■ Goal ■
Go through the records and show each line where the word "part" occurs.

■ Records for this exercise ■
== == ==

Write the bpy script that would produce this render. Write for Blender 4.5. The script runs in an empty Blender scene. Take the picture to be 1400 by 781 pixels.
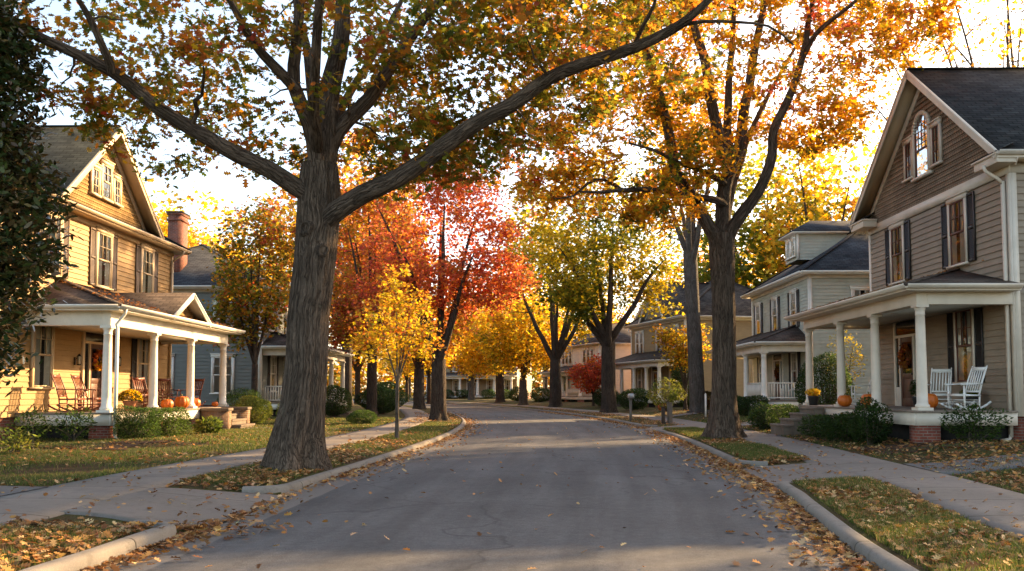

== == ==

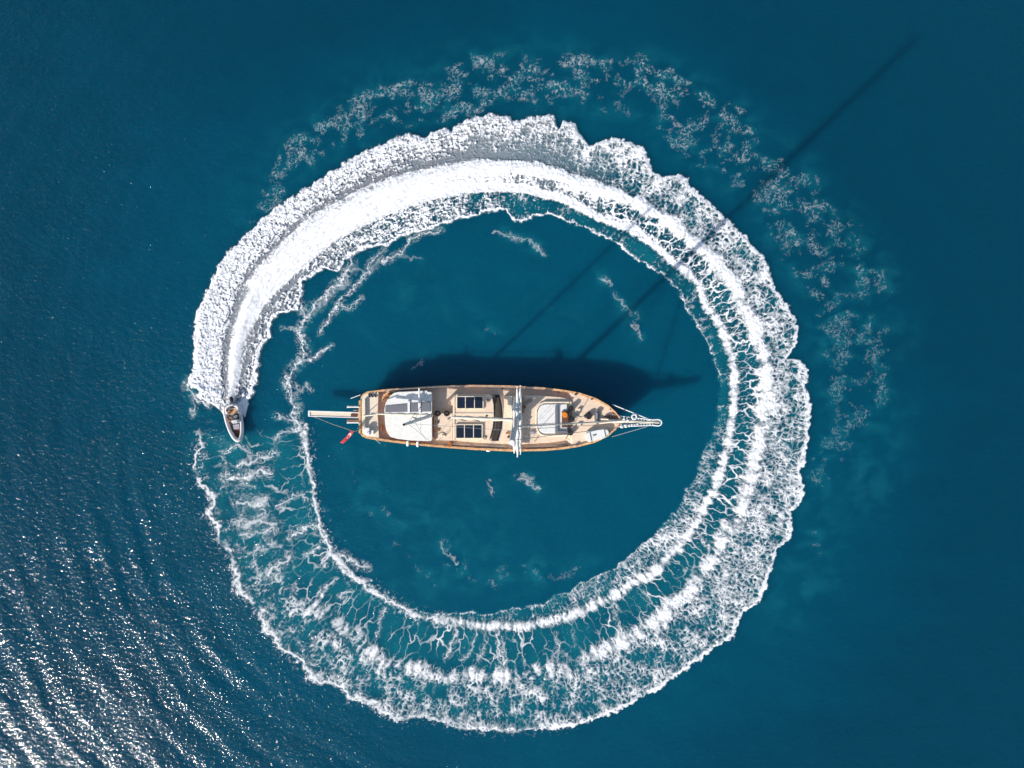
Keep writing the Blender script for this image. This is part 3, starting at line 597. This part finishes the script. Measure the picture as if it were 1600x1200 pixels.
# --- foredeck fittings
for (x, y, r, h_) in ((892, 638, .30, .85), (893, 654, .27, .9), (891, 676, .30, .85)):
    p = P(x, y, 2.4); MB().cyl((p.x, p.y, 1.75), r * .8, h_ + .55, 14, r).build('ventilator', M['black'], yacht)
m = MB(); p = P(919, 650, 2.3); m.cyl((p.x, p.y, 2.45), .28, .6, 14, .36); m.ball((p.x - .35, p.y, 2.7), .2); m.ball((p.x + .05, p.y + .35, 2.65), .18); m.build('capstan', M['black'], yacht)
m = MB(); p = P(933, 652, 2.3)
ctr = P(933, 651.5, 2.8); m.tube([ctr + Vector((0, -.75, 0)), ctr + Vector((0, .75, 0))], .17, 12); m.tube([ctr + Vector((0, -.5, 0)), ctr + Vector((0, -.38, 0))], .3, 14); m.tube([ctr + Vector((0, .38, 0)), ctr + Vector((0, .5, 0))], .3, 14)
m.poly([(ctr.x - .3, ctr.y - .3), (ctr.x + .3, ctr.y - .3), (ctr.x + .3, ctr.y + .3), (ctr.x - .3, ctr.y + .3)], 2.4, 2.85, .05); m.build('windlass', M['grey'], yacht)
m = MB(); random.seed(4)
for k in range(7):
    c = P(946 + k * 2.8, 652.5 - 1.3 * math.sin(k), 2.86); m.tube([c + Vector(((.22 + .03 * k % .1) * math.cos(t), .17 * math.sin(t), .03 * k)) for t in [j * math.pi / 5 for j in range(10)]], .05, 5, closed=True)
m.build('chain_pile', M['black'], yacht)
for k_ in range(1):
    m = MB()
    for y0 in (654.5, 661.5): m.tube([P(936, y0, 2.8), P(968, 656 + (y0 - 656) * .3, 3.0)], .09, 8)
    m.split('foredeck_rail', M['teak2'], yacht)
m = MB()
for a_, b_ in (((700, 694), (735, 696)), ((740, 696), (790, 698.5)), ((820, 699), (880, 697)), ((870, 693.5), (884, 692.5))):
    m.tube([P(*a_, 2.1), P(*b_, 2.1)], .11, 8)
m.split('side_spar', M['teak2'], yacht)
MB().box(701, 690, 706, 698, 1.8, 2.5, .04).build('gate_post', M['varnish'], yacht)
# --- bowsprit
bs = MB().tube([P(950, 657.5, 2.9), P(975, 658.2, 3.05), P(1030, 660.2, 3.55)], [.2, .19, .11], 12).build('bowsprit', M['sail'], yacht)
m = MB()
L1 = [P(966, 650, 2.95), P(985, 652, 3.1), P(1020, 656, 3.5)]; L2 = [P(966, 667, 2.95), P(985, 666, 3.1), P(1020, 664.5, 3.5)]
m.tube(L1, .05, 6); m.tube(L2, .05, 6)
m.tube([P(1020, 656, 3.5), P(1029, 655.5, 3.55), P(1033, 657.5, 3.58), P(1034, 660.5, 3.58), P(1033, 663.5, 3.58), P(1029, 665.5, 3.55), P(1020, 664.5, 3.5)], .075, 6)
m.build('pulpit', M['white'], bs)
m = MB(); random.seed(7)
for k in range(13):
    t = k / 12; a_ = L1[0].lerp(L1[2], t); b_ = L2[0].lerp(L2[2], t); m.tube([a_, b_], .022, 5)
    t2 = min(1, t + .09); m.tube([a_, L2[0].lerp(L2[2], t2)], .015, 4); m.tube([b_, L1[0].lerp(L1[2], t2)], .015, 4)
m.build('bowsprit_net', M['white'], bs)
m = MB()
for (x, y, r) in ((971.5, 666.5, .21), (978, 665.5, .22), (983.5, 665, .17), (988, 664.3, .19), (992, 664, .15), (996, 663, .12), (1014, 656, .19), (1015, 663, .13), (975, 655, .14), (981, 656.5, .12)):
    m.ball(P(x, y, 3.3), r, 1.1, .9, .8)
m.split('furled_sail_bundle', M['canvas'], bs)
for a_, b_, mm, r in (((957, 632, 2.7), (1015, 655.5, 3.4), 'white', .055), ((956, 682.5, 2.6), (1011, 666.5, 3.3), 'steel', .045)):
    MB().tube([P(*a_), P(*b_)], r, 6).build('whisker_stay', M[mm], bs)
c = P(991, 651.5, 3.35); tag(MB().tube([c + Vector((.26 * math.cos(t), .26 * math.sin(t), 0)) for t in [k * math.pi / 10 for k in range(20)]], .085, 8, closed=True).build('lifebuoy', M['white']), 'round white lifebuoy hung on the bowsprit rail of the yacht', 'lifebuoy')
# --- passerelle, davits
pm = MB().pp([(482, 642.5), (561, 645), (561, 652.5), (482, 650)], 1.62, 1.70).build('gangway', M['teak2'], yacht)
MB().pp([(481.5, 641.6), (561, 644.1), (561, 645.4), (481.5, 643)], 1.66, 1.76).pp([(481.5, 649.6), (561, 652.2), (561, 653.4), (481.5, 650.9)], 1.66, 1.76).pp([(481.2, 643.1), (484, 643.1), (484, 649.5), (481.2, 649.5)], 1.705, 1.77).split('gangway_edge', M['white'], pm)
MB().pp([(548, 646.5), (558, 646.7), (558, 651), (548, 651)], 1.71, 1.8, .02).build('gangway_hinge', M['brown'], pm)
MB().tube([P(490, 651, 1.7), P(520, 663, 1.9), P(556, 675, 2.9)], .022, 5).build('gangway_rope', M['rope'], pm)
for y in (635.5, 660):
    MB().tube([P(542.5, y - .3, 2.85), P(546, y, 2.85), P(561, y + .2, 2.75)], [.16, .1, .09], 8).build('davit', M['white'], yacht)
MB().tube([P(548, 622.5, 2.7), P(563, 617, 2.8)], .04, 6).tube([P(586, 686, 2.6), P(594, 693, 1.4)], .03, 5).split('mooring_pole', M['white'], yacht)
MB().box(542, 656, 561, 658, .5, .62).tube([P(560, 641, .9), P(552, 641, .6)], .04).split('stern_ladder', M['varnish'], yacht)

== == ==

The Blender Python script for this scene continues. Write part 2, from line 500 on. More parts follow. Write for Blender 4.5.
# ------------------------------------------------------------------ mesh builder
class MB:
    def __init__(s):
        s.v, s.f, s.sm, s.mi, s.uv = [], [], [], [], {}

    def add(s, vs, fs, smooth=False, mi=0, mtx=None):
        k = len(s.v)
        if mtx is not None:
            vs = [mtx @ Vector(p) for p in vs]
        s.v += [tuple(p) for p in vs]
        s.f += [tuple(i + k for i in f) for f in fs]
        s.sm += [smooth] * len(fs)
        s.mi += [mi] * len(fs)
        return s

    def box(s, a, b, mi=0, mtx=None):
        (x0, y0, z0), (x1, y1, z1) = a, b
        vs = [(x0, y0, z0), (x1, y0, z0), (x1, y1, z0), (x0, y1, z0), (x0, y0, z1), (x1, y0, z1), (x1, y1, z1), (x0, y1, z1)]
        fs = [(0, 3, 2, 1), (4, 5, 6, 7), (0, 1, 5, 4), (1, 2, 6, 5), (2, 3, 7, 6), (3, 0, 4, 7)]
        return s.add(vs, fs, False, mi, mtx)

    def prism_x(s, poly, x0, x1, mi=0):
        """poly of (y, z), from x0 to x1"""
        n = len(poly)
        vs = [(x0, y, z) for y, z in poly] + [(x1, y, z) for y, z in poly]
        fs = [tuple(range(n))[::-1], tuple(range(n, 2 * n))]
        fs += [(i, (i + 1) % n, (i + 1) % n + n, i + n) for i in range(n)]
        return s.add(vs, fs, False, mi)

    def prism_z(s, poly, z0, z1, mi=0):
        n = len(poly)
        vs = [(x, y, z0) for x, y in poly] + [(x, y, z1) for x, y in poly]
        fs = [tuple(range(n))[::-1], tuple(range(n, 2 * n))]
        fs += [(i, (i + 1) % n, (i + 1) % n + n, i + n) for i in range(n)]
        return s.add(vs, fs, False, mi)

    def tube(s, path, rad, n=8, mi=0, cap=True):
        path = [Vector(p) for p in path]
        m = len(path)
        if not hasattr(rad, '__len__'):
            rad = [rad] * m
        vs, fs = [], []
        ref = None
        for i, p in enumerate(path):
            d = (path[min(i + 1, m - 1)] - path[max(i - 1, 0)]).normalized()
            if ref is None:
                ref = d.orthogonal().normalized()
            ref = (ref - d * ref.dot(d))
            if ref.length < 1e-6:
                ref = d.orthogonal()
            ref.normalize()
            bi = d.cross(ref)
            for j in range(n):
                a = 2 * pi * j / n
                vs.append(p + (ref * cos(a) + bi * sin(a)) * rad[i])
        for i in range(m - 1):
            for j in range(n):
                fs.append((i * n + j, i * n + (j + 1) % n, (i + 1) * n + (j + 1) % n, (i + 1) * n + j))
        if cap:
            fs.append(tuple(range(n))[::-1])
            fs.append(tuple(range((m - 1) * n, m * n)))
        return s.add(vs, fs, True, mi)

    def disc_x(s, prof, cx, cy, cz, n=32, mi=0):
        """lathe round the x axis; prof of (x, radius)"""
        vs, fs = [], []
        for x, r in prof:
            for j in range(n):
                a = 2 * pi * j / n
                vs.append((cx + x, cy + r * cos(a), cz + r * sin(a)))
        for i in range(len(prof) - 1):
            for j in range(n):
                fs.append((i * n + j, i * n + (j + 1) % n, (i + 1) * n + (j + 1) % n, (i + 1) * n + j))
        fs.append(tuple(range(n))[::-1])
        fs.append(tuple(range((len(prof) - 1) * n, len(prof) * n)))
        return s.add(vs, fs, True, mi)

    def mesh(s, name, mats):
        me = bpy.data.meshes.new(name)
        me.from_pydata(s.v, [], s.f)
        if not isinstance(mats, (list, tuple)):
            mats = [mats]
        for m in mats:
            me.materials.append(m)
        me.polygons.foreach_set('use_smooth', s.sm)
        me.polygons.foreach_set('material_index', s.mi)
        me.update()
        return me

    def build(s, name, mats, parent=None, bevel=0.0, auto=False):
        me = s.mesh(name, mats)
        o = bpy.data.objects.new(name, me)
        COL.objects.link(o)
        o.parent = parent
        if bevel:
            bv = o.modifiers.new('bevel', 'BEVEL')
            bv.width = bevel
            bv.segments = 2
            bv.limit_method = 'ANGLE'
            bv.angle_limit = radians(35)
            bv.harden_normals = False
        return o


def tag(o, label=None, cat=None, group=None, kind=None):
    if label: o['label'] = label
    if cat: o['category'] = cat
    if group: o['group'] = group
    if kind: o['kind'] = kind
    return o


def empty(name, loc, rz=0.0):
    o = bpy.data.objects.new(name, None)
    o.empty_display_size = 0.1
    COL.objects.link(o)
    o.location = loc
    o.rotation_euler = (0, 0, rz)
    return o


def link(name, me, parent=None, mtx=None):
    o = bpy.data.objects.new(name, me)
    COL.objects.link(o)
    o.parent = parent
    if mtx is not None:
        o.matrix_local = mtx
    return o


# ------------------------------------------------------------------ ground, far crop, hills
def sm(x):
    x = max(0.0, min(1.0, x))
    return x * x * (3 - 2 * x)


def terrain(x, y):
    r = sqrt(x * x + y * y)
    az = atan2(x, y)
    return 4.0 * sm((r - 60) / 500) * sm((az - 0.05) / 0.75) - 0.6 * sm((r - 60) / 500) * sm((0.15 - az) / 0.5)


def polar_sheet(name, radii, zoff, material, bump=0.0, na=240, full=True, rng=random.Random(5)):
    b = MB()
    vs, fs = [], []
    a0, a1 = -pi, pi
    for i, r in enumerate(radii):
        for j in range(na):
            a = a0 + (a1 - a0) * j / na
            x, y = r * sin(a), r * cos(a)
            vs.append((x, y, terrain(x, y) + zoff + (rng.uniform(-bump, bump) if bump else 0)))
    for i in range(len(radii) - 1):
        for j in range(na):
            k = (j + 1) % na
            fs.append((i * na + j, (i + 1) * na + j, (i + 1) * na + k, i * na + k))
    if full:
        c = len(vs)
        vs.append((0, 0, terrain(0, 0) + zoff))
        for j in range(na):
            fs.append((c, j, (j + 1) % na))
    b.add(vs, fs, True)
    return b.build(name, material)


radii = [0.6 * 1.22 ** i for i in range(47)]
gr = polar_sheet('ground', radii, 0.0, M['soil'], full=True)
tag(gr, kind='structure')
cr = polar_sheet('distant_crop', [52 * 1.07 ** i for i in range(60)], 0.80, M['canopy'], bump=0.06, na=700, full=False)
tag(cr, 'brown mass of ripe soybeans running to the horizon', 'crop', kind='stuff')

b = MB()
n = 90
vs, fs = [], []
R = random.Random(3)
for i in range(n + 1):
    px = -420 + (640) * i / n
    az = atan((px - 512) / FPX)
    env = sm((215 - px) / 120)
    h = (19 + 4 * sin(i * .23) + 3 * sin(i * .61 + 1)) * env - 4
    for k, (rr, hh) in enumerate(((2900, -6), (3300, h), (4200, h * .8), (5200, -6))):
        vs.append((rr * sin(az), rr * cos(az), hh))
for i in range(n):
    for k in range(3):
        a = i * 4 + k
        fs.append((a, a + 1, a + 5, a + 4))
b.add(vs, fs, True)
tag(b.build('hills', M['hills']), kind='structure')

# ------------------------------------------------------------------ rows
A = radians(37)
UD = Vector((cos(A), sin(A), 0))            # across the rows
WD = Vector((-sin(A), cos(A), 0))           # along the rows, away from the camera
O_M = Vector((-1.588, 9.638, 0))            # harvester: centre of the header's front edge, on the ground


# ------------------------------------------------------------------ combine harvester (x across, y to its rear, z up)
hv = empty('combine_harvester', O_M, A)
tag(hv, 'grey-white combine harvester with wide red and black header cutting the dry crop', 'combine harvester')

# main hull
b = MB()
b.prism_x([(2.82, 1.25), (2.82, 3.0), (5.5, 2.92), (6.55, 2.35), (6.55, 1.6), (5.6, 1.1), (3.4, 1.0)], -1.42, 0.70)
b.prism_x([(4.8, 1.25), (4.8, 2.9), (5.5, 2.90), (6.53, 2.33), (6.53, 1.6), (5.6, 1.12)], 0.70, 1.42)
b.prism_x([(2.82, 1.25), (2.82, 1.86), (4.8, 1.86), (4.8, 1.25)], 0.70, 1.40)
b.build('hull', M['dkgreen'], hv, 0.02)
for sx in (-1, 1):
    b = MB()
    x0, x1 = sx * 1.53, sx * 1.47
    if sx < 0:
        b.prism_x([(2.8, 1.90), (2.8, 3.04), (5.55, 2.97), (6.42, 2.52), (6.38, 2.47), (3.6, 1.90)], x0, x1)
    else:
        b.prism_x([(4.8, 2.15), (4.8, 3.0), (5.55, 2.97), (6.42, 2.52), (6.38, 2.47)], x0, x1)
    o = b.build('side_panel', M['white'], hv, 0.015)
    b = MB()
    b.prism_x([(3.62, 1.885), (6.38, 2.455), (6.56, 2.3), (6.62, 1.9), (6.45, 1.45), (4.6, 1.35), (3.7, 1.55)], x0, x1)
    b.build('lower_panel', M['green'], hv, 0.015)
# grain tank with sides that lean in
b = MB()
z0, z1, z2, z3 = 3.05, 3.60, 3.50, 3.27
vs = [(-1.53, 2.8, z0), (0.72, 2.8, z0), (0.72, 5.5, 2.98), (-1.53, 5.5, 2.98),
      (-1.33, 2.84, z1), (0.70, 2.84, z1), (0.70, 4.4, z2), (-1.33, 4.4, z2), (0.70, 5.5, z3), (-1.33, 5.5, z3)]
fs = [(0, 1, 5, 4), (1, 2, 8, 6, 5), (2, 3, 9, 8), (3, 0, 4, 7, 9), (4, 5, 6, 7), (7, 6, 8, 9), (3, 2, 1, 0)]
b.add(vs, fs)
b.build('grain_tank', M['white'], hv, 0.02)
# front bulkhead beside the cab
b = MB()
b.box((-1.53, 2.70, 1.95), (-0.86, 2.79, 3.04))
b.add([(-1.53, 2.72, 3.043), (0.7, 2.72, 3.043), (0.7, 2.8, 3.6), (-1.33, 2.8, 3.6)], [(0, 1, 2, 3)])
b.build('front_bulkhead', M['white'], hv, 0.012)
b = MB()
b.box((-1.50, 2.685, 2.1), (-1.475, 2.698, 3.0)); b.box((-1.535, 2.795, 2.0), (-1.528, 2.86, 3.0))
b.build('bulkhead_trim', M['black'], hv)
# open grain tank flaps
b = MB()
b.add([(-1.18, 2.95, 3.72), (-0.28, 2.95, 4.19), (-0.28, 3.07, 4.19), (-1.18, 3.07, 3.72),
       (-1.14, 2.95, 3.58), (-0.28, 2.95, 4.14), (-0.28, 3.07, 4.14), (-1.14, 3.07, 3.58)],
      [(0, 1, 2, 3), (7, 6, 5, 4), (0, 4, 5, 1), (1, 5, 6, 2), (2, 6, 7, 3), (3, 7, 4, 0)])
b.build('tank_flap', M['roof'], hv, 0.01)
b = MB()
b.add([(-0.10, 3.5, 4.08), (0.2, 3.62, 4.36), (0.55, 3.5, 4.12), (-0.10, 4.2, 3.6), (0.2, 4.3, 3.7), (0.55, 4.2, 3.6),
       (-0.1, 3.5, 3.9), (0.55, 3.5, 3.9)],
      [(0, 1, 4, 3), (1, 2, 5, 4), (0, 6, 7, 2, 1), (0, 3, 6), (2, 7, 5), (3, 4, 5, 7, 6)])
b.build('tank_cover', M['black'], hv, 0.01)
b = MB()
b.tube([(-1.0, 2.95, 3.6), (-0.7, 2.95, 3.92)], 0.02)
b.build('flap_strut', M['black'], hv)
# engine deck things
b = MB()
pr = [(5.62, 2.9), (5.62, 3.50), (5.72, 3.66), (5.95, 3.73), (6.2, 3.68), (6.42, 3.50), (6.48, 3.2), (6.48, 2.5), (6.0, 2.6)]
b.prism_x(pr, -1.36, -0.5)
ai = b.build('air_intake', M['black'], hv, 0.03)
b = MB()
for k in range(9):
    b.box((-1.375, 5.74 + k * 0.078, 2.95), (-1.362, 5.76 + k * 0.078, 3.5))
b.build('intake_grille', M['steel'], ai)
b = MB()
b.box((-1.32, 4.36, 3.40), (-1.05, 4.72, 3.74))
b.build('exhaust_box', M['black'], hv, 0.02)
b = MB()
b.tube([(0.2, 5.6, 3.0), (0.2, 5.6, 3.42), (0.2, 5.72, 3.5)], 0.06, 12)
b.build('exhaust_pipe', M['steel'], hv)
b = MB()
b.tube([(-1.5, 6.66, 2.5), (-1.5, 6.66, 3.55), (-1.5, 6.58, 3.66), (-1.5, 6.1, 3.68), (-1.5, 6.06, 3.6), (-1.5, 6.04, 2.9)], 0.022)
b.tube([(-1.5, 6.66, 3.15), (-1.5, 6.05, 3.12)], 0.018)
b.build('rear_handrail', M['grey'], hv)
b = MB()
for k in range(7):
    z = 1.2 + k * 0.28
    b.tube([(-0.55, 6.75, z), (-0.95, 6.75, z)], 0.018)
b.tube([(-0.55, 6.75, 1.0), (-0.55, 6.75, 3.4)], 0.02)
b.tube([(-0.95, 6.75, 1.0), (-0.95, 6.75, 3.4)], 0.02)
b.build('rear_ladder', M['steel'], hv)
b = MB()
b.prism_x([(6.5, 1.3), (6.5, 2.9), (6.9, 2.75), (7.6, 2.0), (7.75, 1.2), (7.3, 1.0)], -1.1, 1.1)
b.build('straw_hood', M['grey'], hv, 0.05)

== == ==

■ Finished answer ■
Keep writing the Blender script for this image. This is part 3, starting at line 597. This part finishes the script. Measure the picture as if it were 1600x1200 pixels.
The Blender Python script for this scene continues. Write part 2, from line 500 on. More parts follow. Write for Blender 4.5.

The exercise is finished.